Still, Tomer does find that the inevitability of a piece ending up on social media can force artists to take certain things into consideration when making it.

“I do think some choreographers are keenly aware of the fact that they’re being filmed all the time, and that affects their decisions—spatial decisions, everything from costuming to movement,” she says. During open rehearsals in public galleries at the Met, they also have to adjust to museumgoers wandering through and photographing or filming them at work—sometimes even coming up to ask questions.

Taylor Stanley in Pam Tanowitz’s
time is forever dividing itself by innumerable futures
Whitney Browne, Courtesy River to River


Koplowitz points out that site-specific dance has always been used to promote certain locations, or draw people to them. When the British Library was moved to a new, unpopular location in 1998, for instance, he was commissioned to create a piece that could help attract more positive attention to the new space. “In some ways,” he says, “nothing has changed.”
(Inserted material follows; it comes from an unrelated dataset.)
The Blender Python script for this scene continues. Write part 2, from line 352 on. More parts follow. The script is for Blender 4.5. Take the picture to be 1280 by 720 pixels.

We still have a lot to learn about what all this means for the future of performance. “We have the benefit of 400 years of understanding how proscenium performance has worked—the internet has only been around for a couple decades,” says Skybetter.

He sees opportunities for artists to make these new platforms work for them, rather than the other way around. “There’s a way here for choreographers and dance artists to lead, to not just respond to the zeitgeist but shape how these technologies are developed,” he says, naming examples like Kate Ladenheim, who’s experimented with augmented reality; or Larry Keigwin, one of the earliest dancemakers to explore cell phone culture in his site-specific work, even incorporating phones into some pieces. “These artists aren’t just trying to take a proscenium dance and put it on the internet, but trying to radically redefine how dance functions,” Skybetter says.

Tomer agrees, citing The New York Times‘ #SpeakingInDance series, a made-for-Instagram collection of bite-sized videos that explore various corners of the dance world. “It’s designed for social media and it’s beautiful and it works,” she says. “It’s not about documentation. It’s about creating work for that platform, which I love.”

For now, it’s still possible to enjoy both the had-to-be-there uniqueness of a live experience and its social media afterlife. Chopra points to last year’s premiere by Pam Tanowitz at River to River, in Rockefeller Park. Because the first performance got rained out, she says the dancers became even more eager to perform, creating a particularly special energy. Some people in the crowd—a mixture of die-hard dance fans and passersby—took out their phones, or wandered the park, while others stood in silent attention. The dancers, clad in green, traversed the park with their movement, sometimes finding themselves far from the audience, and other times creating an intimate atmosphere.

“It’s finding the right balance between complete chaos and yet being able to create these kinds of exquisite moments of sharing,” Chopra says.